For those of us who play recreational golf and don't play for championships, or our livelihoods, golf can be fun, humbling, difficult, annoying, or enthralling. But we'll never know the feeling of playing golf with a Major championship on the line.
We can pretend as much as we want that we need a par, or to make a six footer, to win the Masters or the Open. But unless we've actually been there, we'll never comprehend why the guys look so drained at the end of eighteen championship holes of golf. Bobby Jones used to lose as much as fifteen pounds in a week of championship play--even when he didn't really have fifteen pounds to spare. He would be mentally and physically exhausted.
This is what Tiger is now experiencing. After a forced hiatus from competition, Tiger is realizing that all the gym work, and all the practising just doesn't have him ready and able to compete with the guys who haven't been on the sidelines for fifteen months.

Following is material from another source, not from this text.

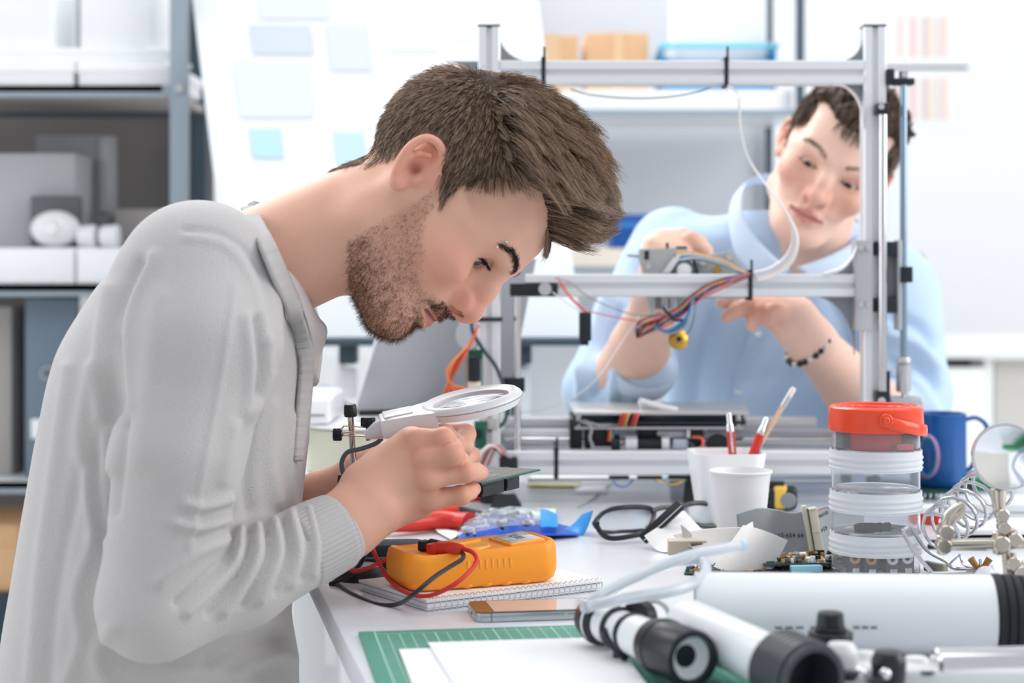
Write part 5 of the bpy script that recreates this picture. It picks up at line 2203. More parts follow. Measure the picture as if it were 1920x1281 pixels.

Okay, Tiger isn't the same cat. He's suffered some injuries. But he still looks awfully good physically. And he can still move it out there long enough to compete. He's still apparently striping it on the range. The question would seem to be not whether Tiger's back can hold up for a week of championship golf, but rather whether he has enough of that fire in his belly, that same self-belief, and that same ability to somehow keep struggling to grind out a score that he had during his great run of fourteen Majors.
Majors, as Curtis Strange once said, referring to the US Open, are won on guts and pars. Tiger was once a guy who could seemingly save par from anywhere. Not so these days. Let's hope Tiger can keep playing and somehow find a way to get himself in contention again. Only when he's in the hunt will he find out whether he still has what it takes. But first, he needs to make a cut.